2023/12/16 19:50

アトリエフッカと同じ建物内には、お菓子とパンをつくっている「渋谷まる福」があって、毎日おいしいにおいを漂わせているんだけれど、そこである日イシヅカボスが、とってもいいものを見つけてしまった。「空になった小麦粉袋、フッカでつかえるじゃない!」。これまで捨てられていた業務用小麦粉袋をせっせとアトリエに運ぶ。まる福のみんなは不思議そうに眺めていたけれど。


小麦粉袋には魅力と可能性がある。何キロもの小麦粉を遠方に運んでも耐えうるその丈夫さもそうだけど、イラストを描いたりペイントしやすいという、「紙」ならではの魅力。米や小麦粉などの原料袋をアップサイクルした商品のなかには、袋に書かれた商品名やロゴをあえてそのまま生かしたタイプのものもあって、それはそれでイイと思うんだけど、フッカで作るからにはやっぱりフッカのアートをほどこさなければ面白くないよね。

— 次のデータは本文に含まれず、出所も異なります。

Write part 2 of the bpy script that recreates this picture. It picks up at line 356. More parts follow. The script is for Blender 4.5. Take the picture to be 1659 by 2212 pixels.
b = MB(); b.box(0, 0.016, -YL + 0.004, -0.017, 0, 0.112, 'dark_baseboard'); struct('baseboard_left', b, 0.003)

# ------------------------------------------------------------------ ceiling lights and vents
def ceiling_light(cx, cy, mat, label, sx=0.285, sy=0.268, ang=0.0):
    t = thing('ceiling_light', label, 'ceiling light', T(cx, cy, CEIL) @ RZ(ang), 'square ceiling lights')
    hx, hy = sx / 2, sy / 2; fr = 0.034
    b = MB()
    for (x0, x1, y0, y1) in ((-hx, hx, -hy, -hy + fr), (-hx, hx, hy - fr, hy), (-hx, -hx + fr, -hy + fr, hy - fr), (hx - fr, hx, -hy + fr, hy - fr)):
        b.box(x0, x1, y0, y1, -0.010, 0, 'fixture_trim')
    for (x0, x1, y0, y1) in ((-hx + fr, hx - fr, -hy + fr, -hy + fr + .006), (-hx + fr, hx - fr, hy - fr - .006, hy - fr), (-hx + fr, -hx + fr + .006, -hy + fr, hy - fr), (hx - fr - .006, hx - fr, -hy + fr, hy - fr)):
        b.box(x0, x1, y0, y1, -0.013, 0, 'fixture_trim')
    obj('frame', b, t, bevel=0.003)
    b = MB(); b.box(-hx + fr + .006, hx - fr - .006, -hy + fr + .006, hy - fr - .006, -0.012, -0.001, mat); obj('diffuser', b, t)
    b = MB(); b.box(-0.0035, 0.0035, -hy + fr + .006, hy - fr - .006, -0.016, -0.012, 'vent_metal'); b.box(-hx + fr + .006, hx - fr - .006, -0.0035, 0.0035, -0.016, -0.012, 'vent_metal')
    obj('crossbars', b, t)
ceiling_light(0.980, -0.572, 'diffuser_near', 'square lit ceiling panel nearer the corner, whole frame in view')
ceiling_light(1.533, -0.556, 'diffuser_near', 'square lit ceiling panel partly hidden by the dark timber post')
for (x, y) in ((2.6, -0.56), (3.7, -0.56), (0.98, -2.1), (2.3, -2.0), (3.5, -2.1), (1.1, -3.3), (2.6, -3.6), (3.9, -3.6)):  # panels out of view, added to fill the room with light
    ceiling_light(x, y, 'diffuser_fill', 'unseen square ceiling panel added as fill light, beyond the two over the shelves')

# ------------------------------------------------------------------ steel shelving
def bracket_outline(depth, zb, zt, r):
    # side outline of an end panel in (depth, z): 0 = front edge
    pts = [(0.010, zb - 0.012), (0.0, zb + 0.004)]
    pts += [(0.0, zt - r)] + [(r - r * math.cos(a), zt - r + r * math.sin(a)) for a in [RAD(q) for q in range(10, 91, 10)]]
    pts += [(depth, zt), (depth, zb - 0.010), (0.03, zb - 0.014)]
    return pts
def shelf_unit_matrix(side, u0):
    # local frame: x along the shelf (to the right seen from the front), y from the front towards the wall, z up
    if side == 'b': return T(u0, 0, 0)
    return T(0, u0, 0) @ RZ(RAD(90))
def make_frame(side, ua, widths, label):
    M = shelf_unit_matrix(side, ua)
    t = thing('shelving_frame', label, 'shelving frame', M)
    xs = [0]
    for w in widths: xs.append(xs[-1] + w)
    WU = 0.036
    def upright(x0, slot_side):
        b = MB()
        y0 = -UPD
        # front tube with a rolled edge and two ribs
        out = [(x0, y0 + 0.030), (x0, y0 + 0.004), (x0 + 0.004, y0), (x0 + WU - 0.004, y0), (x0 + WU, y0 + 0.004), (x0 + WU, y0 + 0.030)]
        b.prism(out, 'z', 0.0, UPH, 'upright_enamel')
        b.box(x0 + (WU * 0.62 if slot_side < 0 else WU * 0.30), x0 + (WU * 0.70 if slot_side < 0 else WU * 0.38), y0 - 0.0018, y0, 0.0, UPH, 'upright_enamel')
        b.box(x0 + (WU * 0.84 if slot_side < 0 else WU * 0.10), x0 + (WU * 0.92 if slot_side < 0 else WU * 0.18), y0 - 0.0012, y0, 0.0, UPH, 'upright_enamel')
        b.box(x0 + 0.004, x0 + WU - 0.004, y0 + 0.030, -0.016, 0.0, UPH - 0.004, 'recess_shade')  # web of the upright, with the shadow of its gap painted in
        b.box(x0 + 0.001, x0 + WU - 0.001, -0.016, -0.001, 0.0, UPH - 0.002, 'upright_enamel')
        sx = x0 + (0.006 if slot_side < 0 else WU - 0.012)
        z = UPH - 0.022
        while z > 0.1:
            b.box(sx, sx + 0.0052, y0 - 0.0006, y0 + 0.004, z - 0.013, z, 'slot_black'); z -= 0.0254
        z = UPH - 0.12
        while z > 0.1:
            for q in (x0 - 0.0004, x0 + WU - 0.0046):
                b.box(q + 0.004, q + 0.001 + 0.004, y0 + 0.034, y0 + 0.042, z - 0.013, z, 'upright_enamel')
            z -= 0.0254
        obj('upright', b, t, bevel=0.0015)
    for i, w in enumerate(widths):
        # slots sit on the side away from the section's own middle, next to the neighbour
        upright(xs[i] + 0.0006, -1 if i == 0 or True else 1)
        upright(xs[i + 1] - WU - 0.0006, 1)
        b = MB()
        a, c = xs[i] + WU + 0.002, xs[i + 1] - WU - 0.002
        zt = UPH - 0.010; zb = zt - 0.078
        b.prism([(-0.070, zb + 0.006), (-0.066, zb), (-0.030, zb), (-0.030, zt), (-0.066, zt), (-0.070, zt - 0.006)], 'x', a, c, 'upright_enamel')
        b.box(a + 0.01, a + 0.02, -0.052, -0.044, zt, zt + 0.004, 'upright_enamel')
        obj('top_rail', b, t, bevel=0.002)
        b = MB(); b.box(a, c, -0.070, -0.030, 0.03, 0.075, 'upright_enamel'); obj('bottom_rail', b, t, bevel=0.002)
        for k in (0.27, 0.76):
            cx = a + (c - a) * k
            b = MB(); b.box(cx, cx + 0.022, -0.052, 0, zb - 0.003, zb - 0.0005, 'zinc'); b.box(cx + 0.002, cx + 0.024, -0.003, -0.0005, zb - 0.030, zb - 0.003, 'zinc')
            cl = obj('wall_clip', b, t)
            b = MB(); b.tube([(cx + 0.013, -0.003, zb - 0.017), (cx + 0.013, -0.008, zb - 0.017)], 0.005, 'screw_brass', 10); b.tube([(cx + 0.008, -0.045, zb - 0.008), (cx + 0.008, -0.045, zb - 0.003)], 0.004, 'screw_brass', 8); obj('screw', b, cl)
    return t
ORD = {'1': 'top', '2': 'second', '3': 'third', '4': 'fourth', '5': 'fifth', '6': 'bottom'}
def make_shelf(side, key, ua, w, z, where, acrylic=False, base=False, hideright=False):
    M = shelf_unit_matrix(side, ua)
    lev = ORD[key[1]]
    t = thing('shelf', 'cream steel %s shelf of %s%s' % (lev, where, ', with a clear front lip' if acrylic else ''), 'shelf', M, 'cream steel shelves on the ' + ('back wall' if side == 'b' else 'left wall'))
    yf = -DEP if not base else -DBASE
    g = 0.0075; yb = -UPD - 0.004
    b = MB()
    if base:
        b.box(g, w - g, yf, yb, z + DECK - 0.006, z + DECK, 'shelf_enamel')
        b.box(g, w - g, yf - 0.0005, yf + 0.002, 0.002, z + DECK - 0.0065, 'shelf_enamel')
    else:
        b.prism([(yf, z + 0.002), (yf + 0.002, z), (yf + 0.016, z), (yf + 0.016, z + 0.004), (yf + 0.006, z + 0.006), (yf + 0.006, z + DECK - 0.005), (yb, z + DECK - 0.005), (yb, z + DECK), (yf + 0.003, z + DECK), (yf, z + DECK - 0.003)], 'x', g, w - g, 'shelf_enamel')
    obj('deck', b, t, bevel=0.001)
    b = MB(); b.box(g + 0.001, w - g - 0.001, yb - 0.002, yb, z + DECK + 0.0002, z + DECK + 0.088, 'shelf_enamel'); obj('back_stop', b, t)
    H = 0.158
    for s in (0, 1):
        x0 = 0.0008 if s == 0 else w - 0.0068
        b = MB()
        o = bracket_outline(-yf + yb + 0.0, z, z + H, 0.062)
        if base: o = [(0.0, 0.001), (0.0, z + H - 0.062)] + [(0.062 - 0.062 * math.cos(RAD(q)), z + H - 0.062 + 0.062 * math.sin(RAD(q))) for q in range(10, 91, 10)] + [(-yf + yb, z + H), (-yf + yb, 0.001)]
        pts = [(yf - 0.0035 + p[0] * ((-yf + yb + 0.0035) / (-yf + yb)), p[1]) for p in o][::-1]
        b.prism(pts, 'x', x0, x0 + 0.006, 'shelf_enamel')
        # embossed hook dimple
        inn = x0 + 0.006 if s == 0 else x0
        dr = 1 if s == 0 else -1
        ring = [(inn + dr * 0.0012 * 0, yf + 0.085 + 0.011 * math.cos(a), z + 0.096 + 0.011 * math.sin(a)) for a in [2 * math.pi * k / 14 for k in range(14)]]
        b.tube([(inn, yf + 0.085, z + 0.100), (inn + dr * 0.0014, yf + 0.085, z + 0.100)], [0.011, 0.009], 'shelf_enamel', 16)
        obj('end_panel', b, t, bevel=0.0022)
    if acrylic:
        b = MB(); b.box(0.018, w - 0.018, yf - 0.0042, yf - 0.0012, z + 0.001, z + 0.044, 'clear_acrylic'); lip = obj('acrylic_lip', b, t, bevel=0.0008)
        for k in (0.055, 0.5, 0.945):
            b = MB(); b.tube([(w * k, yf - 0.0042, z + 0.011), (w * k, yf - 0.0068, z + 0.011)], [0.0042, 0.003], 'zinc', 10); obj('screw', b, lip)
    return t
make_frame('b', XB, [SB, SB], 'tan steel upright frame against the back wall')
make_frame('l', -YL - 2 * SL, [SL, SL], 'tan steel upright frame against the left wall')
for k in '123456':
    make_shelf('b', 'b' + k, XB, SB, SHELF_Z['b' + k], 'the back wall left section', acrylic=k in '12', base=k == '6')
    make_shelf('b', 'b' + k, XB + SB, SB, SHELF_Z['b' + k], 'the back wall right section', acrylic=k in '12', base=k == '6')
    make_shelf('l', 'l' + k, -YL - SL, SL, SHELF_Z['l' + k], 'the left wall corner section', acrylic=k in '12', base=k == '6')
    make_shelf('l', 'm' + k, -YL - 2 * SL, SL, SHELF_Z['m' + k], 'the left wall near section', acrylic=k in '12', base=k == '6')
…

袋についていた粉をきれいにふいて、アイロンでプレスすると、それはまるで大きなキャンバスに。そうなったらもうこっちのもんってなわけで、フッカのごきげんなパターンメーカー・アビィの登場だ。□や〇といった図形や文字をスピーディに繰り返し描くことを得意するアビィは、毎日スタッフと一緒にたくさんのパターンを描き続けていくんだけど、気が付いたらそれがどんどんアトリエ内に溜まってしまっていて。ずっとアビィのパターンを何かに活かしたいと考えていたんだけど、あ。小麦粉袋に描けばものづくりの素材になるんじゃない?というイシヅカボスのヒラメキが、「コムギコシリーズ」の原点となった。


アビィを中心に、小麦粉袋にイラストや文字を描き、ペイントしていく。それはまるでオリジナルの生地を作るかのよう。そんなふうにしてできた"コムギコ生地"で「さぁ何か作ろうぜ!」と、"小麦粉袋大作戦" が本格始動したのは2021年の夏ころ。


さあさて、何を作ろうか?やっぱりバッグかな?と、まずはトートバッグの試作が始まった。縫製を得意とするフッカだけど、紙にミシンをかけるのは初めてで、みんな最初はどきどきするんだけど、コツコツコツコツと縫っていった。


大きさはどれくらい?強度はどうなんだろうか?と、いろんな大きさ、かたちで試作したし、内布をつけてみたりもした。缶ビールをたくさん入れて持ち歩き、強度を確かめるフッカーもいた。そんなふうに試作を重ねながら、少しずつバージョンアップさせ、少しずつラインナップを増やしていったのが「コムギコシリーズ」。


アビィが絵を描き、別のメンバーが製品へと仕上げていく。それぞれの得意×得意をかけあわせるという、フッカー同士のコラボワーク。そもそもアビィのアートワークは、スタッフや近くにいたフッカーたちと一緒に描いてるし、こうしたコラボはもちろんこれまでも行われてきたけど、フッカの定番・看板商品を協働でつくりあげることの意味は、とても大きかったと思う。


だんだんと慣れてきてからは、ときどき別のメンバーも"コムギコ生地"の制作をしたりもする。筆やスポンジでポンポンと絵の具をうちつけて描く「ポンポン」柄は、手にしびれがあるフッカーも無理なくできる作業。


バッグから始まって、ブックカバー、スナックバッグ(現:フリーパック)、ワインバッグ、カードケースなどなどいろんな商品に展開していったけど、何かをつくるときには必ずハギレがでる。どうしたって、でる。フッカには「ハギレをむだにしないおとこ」ミスター・ミワがいるから、彼のハギレ回収ぶくろにそっと入れたりするけれど、大量のハギレはミスター・ミワだけじゃ背負いきれない。


だから、こんなふうに、コムギコのハギレをいかして何か必要なものをつくる、ってのが、フッカではあたりまえの光景になっていった。ある日フッカに遊びにきたお客さんが言ってたよ、「あちこちにコムギコでつくったものがある!!」。


そしてついに、コムギコハギレで新たな商品も生みだした。アップサイクルのアップサイクル。ただのハギレじゃちょっとつまらないけど、アップサイクルブランド sAtoさんとのものづくりからヒントを得て、金糸を使ってみることに。すると、気ままなアビィのアートワークが、まるで伝統工芸品のようになるのだから不思議。


まだまだいろんなアイデアがあるから、これからもコムギコシリーズは進化していく。楽しくなっていく。別にエコしたいわけじゃなくって、面白いんだよね。あの小麦粉袋がこんなふうになるなんて。ただそれだけ。